В Берлине статья «К международному положению» в совокупности с известием об отставке Литвинова была воспринята как приглашение к «сближению» СССР и Германии, на что последовала незамедлительная реакция нацистских верхов. 12 мая Астахов докладывал в Москву, что «немцы стремятся создать впечатление о наступающем или даже уже наступившем улучшении германо-советских отношений… Можно пока констатировать как несомненный факт лишь одно — это заметное изменение тона германской прессы в отношении нас. Исчезла грубая ругань, советские деятели называются их настоящими именами и по официальным должностям без оскорбительных эпитетов» [464]. 15 мая глава восточноевропейского отдела германского МИДа Шнурре, затрагивая в беседе с Астаховым тему улучшения советско-германских отношений, заверял об отсутствии у Германии каких бы то ни было агрессивных намерений в отношении СССР и спрашивал, что нужно сделать для того, чтобы рассеять недоверие советского правительства к Германии [465]. В ответ на это Астахов, согласно записи Шнурре, «стал подробно объяснять, что между Германией и Советской Россией нет конфликтов во внешней политике и, следовательно, нет оснований для враждебности между обеими странами. Правда, в Советском Союзе есть чёткое ощущение угрозы со стороны Германии. Несомненно, это ощущение угрозы и чувство недоверия Москвы можно было бы устранить». На вопрос Шнурре о ходе англо-советских переговоров, Астахов заявил, что «при теперешних обстоятельствах вряд ли будут достигнуты те результаты, которых так добивается Англия» [466].

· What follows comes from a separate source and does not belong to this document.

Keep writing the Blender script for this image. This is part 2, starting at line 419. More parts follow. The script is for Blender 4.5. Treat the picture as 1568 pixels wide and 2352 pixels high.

20 мая Молотов впервые в своём новом качестве наркома иностранных дел имел длительную беседу с Шуленбургом. В ответ на предложение германского посла ускорить заключение торгово-кредитного соглашения, он заявил, что для успеха экономических переговоров должна быть создана соответствующая политическая база. «На вопрос Шуленбурга о том, что следует понимать под политической базой,— писал Молотов в отчёте о беседе, направленном Сталину,— я ответил, что об этом надо подумать и нам и германскому правительству… Посол весьма стремился получить более конкретные разъяснения о том, какая именно политическая база имеется в виду в моём заявлении, но от конкретизации этого вопроса я уклонился» [467].